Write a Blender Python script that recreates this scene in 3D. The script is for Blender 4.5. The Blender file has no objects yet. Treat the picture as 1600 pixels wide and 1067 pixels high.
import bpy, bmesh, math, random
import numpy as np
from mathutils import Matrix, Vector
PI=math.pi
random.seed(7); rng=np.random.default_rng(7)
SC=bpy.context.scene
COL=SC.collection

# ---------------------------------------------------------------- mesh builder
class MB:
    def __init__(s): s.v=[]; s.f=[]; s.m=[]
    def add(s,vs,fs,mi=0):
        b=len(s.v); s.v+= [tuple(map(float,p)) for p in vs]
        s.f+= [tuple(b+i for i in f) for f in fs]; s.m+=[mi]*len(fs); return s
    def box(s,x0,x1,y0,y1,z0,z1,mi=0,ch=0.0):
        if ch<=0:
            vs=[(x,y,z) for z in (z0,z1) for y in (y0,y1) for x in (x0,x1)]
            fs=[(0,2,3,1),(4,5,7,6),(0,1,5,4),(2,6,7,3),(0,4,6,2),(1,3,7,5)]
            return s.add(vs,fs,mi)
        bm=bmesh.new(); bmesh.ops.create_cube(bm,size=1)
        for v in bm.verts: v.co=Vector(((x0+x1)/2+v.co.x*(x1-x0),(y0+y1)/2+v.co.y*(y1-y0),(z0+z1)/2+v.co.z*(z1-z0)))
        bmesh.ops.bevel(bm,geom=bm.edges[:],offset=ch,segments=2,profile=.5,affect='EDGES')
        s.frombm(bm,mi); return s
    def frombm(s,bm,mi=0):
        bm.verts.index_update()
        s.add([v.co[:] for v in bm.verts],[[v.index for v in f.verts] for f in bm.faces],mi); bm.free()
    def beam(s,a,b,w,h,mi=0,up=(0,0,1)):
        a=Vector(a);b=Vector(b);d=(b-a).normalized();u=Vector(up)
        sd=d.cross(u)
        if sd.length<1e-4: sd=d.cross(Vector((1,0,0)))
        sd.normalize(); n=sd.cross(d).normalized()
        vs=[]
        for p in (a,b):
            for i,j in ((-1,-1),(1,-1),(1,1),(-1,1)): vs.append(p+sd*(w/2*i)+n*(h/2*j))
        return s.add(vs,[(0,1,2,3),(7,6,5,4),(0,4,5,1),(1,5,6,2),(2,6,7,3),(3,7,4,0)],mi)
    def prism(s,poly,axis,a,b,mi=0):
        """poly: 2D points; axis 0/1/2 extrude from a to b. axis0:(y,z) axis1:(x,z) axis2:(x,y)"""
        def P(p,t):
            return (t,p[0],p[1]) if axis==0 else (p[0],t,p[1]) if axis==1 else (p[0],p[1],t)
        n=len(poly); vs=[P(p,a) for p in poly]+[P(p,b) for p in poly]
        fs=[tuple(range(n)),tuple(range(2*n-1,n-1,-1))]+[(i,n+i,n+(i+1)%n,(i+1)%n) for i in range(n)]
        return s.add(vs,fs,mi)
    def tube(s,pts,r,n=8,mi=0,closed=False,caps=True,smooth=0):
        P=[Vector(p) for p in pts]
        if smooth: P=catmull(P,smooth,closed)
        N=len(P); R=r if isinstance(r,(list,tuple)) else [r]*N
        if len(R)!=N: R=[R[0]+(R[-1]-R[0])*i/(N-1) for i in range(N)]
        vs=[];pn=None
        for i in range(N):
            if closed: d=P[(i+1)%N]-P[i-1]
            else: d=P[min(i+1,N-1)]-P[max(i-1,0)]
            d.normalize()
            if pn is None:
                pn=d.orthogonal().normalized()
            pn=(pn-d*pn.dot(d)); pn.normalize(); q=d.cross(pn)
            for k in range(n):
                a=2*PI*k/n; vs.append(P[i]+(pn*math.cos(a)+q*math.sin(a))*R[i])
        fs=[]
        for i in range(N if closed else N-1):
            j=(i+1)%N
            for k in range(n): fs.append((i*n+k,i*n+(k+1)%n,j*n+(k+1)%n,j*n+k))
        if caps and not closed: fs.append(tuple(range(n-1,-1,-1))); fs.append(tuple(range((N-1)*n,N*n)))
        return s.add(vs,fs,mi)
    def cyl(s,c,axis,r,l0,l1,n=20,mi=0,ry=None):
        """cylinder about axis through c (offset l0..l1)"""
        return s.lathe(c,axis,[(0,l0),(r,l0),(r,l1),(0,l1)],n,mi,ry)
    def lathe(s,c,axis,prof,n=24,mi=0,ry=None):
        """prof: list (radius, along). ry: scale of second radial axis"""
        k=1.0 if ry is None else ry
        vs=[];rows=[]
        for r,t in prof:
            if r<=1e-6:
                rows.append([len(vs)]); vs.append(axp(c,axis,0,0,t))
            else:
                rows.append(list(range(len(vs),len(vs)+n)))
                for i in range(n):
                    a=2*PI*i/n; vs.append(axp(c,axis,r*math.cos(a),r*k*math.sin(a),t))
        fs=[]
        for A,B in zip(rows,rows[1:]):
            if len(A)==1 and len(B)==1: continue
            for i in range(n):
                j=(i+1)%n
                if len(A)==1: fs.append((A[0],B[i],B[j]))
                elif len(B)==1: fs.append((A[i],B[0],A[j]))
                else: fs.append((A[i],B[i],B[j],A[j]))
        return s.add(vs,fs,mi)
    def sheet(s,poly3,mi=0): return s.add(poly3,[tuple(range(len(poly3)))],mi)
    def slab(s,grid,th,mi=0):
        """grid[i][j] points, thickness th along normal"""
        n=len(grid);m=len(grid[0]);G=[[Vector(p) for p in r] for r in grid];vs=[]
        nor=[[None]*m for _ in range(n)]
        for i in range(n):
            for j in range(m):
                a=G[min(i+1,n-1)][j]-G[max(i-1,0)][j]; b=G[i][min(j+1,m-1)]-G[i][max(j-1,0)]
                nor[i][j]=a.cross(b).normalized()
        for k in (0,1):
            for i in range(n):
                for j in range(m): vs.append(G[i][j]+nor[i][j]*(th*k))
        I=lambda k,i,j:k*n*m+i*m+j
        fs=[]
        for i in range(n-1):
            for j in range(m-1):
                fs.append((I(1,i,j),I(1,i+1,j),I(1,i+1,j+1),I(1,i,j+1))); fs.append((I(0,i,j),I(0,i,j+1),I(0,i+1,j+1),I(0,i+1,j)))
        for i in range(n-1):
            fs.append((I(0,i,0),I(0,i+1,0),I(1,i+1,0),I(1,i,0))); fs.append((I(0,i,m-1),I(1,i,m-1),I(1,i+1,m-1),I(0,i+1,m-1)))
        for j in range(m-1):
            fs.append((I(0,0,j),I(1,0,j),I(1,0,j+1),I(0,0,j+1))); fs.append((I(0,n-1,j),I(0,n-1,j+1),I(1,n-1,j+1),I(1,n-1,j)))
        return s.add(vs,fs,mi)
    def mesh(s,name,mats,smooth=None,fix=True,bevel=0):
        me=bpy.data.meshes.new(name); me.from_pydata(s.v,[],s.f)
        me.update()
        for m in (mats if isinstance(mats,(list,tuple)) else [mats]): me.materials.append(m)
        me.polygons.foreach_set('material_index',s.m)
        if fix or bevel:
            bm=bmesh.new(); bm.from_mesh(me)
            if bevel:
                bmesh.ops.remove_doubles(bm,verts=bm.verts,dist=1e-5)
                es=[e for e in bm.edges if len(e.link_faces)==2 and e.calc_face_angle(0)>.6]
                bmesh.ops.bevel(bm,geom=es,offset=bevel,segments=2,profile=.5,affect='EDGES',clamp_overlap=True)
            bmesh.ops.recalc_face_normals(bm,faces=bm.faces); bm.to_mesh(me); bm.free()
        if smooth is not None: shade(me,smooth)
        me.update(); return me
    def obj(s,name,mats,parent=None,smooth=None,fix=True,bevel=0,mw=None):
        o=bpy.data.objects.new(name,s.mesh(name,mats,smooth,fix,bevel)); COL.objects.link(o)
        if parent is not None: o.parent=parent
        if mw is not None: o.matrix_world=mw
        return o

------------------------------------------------

## PROBLEM REQUIREMENTS
Return the lines above precisely as they appear, beginning at the first line and ending at the line with "COL=SC.collection", and nothing after it.

## ANSWER FOR THE TASK
Write a Blender Python script that recreates this scene in 3D. The script is for Blender 4.5. The Blender file has no objects yet. Treat the picture as 1600 pixels wide and 1067 pixels high.
import bpy, bmesh, math, random
import numpy as np
from mathutils import Matrix, Vector
PI=math.pi
random.seed(7); rng=np.random.default_rng(7)
SC=bpy.context.scene
COL=SC.collection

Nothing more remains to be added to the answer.